The law has been under consideration by the Cabinet for several weeks. It was originally drafted by ex-Minister of Interior Adrien Marquet and was introduced by the present Minister Marcel Peyrouton. This will be the first legislation in France’s recent history directed specifically against the Jews.

Tonight’s radio announcement did not reveal the nature of the legislation, but said that it was aimed to remove “the devastating influences of Jewry upon the French people and the French State,” The announcer added that the law would not affect “those Jews who have made themselves useful to the French fatherland.”
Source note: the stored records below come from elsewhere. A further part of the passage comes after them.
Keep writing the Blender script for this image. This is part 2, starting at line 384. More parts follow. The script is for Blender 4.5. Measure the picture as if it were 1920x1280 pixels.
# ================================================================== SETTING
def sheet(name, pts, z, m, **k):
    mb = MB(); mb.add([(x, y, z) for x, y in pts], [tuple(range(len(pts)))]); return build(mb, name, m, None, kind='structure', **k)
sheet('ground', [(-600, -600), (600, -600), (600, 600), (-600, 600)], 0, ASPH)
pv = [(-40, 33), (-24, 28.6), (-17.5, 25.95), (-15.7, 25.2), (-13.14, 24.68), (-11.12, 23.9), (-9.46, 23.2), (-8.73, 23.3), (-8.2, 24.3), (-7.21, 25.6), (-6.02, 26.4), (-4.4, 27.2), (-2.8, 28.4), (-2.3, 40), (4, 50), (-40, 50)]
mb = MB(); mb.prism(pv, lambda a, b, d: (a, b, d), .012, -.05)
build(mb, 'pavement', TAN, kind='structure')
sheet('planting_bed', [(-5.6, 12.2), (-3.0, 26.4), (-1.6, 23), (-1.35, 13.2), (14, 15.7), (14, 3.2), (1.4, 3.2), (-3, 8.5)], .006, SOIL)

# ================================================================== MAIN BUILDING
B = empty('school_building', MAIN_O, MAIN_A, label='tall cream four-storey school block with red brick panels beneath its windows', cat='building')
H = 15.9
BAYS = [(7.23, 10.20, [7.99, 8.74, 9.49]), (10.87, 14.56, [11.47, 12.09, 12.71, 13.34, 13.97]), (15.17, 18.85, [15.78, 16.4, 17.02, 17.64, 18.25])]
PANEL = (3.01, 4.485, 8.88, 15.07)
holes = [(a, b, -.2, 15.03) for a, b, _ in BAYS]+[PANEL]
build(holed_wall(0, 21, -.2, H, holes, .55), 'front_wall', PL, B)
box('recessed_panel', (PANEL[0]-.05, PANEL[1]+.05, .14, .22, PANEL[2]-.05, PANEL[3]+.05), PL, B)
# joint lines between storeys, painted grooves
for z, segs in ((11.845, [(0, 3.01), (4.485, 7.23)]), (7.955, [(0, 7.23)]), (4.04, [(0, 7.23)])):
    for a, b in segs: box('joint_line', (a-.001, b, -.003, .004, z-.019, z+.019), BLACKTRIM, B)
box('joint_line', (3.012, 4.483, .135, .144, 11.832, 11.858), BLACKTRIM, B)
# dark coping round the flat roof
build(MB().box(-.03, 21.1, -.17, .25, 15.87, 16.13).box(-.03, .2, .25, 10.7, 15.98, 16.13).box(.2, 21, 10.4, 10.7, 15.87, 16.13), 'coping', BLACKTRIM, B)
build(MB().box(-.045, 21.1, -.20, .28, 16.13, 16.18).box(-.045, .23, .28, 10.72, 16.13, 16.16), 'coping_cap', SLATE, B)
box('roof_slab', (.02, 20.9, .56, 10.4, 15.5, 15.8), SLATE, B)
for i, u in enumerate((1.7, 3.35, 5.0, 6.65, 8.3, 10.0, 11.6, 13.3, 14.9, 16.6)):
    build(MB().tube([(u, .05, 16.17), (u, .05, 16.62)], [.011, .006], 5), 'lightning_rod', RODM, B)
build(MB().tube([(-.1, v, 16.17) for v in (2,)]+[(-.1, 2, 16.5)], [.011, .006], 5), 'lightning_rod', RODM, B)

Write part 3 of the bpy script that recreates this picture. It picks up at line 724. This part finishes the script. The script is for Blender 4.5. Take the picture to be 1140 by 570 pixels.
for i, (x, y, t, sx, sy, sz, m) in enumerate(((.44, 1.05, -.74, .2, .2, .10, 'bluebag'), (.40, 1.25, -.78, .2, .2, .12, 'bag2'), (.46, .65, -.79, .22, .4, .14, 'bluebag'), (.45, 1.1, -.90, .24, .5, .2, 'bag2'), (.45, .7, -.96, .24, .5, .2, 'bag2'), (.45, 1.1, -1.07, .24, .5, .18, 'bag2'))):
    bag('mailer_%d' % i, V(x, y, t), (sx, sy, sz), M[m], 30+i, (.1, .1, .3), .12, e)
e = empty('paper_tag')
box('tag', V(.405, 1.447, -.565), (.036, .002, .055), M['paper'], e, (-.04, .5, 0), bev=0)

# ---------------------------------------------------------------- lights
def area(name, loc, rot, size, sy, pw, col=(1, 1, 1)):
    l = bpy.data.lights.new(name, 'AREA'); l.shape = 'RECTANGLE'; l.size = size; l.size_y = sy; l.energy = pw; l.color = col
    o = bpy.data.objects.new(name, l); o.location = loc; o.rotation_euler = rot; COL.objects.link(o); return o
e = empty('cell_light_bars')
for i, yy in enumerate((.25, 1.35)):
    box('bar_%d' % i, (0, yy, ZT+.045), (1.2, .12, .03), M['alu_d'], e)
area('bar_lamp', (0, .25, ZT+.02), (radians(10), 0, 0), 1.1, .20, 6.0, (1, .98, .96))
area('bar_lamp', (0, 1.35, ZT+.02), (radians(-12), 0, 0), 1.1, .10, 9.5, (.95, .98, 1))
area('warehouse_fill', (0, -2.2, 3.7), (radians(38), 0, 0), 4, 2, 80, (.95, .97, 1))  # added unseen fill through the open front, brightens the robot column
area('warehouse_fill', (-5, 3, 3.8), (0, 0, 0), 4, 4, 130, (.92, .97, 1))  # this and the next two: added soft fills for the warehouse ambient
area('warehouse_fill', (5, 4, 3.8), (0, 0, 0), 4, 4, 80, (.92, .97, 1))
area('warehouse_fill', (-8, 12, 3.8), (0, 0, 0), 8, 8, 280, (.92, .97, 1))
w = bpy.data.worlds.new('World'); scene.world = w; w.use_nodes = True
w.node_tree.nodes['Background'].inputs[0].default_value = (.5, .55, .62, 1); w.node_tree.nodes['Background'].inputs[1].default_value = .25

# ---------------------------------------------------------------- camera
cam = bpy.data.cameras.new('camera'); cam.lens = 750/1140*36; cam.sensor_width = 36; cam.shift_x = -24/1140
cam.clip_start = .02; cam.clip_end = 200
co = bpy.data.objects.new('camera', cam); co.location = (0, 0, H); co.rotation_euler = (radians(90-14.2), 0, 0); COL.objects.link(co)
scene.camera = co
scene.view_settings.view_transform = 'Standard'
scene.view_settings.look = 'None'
Meanwhile, other German dispatches from Vichy reported “new and serious anti-Jewish rioting” in Algiers. The reports said that eight Jews were injured, “but so far nothing is known about the number dead.”

“Although demonstrations are forbidden, large crowds appeared in the streets attacking Jewish shops,” it was stated. “Since in the main streets of the new quarter 80 per cent of all shops are in Jewish hands, and in some older quarters of the town almost 100 per cent, the demonstrators had a big choice.”

The Nazi dispatches said “the riots were on a much larger scale than the anti-Jewish demonstrations in 1898, when many Jewish shops were destroyed and their contents burned.”

The German wireless also reported a renewal of anti-Semitic demonstrations in the unoccupied French city of Nice.